Brooks-Dalton: I think the personas we project are always failures on some level. It’s just not possible to cram a complex human being and all of their experiences into a first impression or a public face. At the same time, some personas are more satisfying than others, at different times and in different places. What was so satisfying to me about the persona motorcycles helped me project was that it was radically different from how I had been presenting myself. It was the shift that was more exciting than the substance. And so while that felt really freeing and true at the time, since then I’ve gone through moments of feeling really trapped by the motorcycle-riding persona. I’m not just a motorcyclist, you know? But when you go and write a book about about being a motorcyclist then that becomes your primary persona to some degree. In my experience, how I present myself to the world always entails some kind of compromise.
Propeller: What were you freeing yourself from with the motorcycle persona?

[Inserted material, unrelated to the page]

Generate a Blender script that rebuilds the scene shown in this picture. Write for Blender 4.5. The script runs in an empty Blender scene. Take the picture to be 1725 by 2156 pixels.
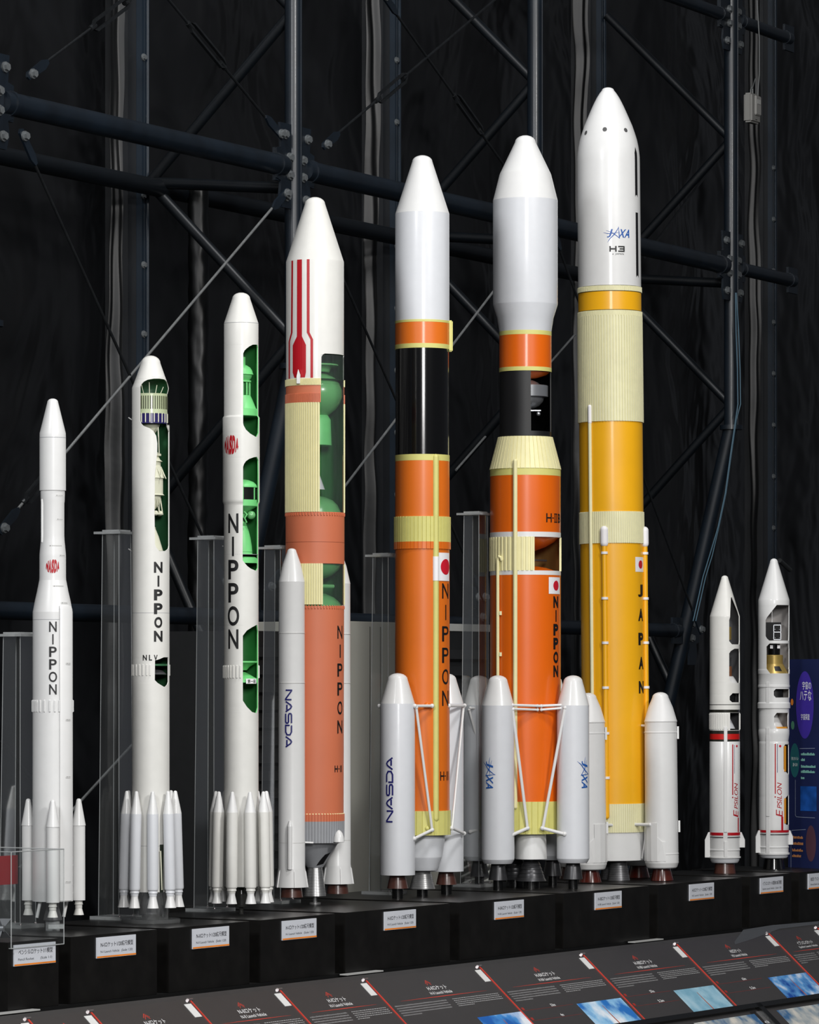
import bpy, bmesh, math, random
from math import sin, cos, asin, atan, pi, radians as RAD
from mathutils import Vector as V, Matrix, noise
random.seed(7)
SC = bpy.context.scene
COL = SC.collection
# ---------------------------------------------------------------- camera, light, exposure
F = 8500.0; CX = 862.5; HY = 1448.0; CAMZ = 1.557          # focal length in pixels, horizon row, eye height
cd = bpy.data.cameras.new('camera'); cam = bpy.data.objects.new('camera', cd); COL.objects.link(cam)
cd.sensor_fit = 'VERTICAL'; cd.sensor_height = 36; cd.lens = 36*F/2156; cd.shift_y = (HY-1078)/2156
cd.clip_end = 200
cam.location = (0, 0, CAMZ); cam.rotation_euler = (pi/2, 0, 0); SC.camera = cam
SC.view_settings.view_transform = 'Standard'; SC.view_settings.look = 'None'
SC.view_settings.gamma = 1; SC.view_settings.use_curve_mapping = False
SC.view_settings.exposure = 0.0
w = bpy.data.worlds.new('world'); SC.world = w; w.use_nodes = True
w.node_tree.nodes['Background'].inputs[0].default_value = (0.75, 0.8, 0.9, 1)
w.node_tree.nodes['Background'].inputs[1].default_value = 0.07
def area(name, loc, tgt, size, power, col=(1, 1, 1), sy=None):
    l = bpy.data.lights.new(name, 'AREA'); l.energy = power; l.color = col; l.size = size
    if sy: l.shape = 'RECTANGLE'; l.size_y = sy
    o = bpy.data.objects.new(name, l); COL.objects.link(o); o.location = loc
    o.rotation_euler = (V(tgt)-V(loc)).to_track_quat('-Z', 'Y').to_euler(); return o
area('ceiling_spot_right', (5.2, 6.5, 6.4), (0.6, 14.2, 1.5), 1.0, 480, (1, .985, .96))
area('ceiling_spot_left', (-4.2, 6.0, 6.2), (0.0, 14.0, 1.5), 1.4, 310, (.97, .985, 1))
area('ceiling_lamp_front', (1.2, 1.5, 4.6), (0.4, 14.0, 1.7), 2.2, 540, (1, .99, .98))
area('ceiling_spot_top', (1.8, 11.6, 7.2), (0.4, 14.4, 1.9), 0.8, 175, (1, .99, .98))
area('ceiling_lamp_wall', (-.2, 15.4, 7.8), (0.8, 20.5, 5.4), 1.0, 130, (.97, .98, 1))
# ---------------------------------------------------------------- materials
def lin(c):
    c = c/255.0
    return c/12.92 if c <= .04045 else ((c+.055)/1.055)**2.4
MC = {}
def mat(name, rgb, rough=.45, metal=0, coat=0, var=.04, scale=30, bump=0, spec=.5, emit=0):
    if name in MC: return MC[name]
    m = bpy.data.materials.new(name); m.use_nodes = True; nt = m.node_tree; b = nt.nodes['Principled BSDF']
    c = [lin(x) for x in rgb]
    tc = nt.nodes.new('ShaderNodeTexCoord'); no = nt.nodes.new('ShaderNodeTexNoise'); no.inputs['Scale'].default_value = scale
    no.inputs['Detail'].default_value = 3
    nt.links.new(tc.outputs['Object'], no.inputs['Vector'])
    r = nt.nodes.new('ShaderNodeValToRGB'); r.color_ramp.elements[0].position = .3; r.color_ramp.elements[1].position = .7
    r.color_ramp.elements[0].color = [x*(1-var) for x in c]+[1]; r.color_ramp.elements[1].color = [min(1, x*(1+var)) for x in c]+[1]
    nt.links.new(no.outputs['Fac'], r.inputs['Fac']); nt.links.new(r.outputs['Color'], b.inputs['Base Color'])
    b.inputs['Roughness'].default_value = rough; b.inputs['Metallic'].default_value = metal
    b.inputs['Coat Weight'].default_value = coat; b.inputs['Coat Roughness'].default_value = .12
    b.inputs['Specular IOR Level'].default_value = spec
    if bump:
        bp = nt.nodes.new('ShaderNodeBump'); bp.inputs['Strength'].default_value = bump; bp.inputs['Distance'].default_value = .01
        nt.links.new(no.outputs['Fac'], bp.inputs['Height']); nt.links.new(bp.outputs['Normal'], b.inputs['Normal'])
    MC[name] = m; return m
def clear(name, rgb, haze, rough=.05, gl=.5):
    """clear acrylic sheet: mostly see-through, a little haze and a reflection"""
    if name in MC: return MC[name]
    m = bpy.data.materials.new(name); m.use_nodes = True; nt = m.node_tree; nt.nodes.clear()
    out = nt.nodes.new('ShaderNodeOutputMaterial'); tr = nt.nodes.new('ShaderNodeBsdfTransparent')
    df = nt.nodes.new('ShaderNodeBsdfDiffuse'); g = nt.nodes.new('ShaderNodeBsdfGlossy'); fr = nt.nodes.new('ShaderNodeFresnel')
    ns = nt.nodes.new('ShaderNodeTexNoise'); ns.inputs['Scale'].default_value = 9
    mr = nt.nodes.new('ShaderNodeMapRange'); mr.inputs['To Min'].default_value = haze*.7; mr.inputs['To Max'].default_value = haze*1.3
    nt.links.new(ns.outputs['Fac'], mr.inputs['Value'])
    c = [lin(x) for x in rgb]+[1]; df.inputs['Color'].default_value = c; g.inputs['Roughness'].default_value = rough
    tr.inputs['Color'].default_value = (.97, .98, .98, 1); fr.inputs['IOR'].default_value = 1.45
    a = nt.nodes.new('ShaderNodeMixShader'); nt.links.new(mr.outputs['Result'], a.inputs['Fac'])
    nt.links.new(tr.outputs[0], a.inputs[1]); nt.links.new(df.outputs[0], a.inputs[2])
    k = nt.nodes.new('ShaderNodeMath'); k.operation = 'MULTIPLY'; k.inputs[1].default_value = gl; nt.links.new(fr.outputs[0], k.inputs[0])
    b = nt.nodes.new('ShaderNodeMixShader'); nt.links.new(k.outputs[0], b.inputs['Fac'])
    nt.links.new(a.outputs[0], b.inputs[1]); nt.links.new(g.outputs[0], b.inputs[2]); nt.links.new(b.outputs[0], out.inputs['Surface'])
    MC[name] = m; return m
WHITE = mat('white_paint', (217, 217, 216), .38, coat=.25, var=.015)
WHITEG = mat('cool_white_paint', (208, 210, 214), .4, coat=.2, var=.015)
IVORY = mat('warm_white_paint', (216, 215, 210), .42, coat=.15, var=.02)
CREAM = mat('cream_paint', (226, 219, 168), .5, var=.03)
CREAM2 = mat('pale_cream_paint', (222, 218, 178), .5, var=.03)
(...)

Brooks-Dalton: A sense of being constrained by my size (small), temperament (quiet, some might say “nice”), and gender (female). None of those things are bad—I appreciate these parts of myself—but I think that being told who you are and what you want based on something as trivial as the shape of your body and the volume of your voice can be very stifling. Asserting myself as a motorcyclist didn’t erase these constraints, but it put them in their place. Yes, I’m a small, quiet woman, and yes, I can be large and loud and powerful at the same time. It was freeing to realize that I could do both.
Lily Brooks-Dalton was born and raised in southern Vermont. Her memoir, Motorcycles I’ve Loved, was published by Riverhead Books in April 2015, and her first novel, Good Morning, Midnight, is forthcoming from Random House in 2016.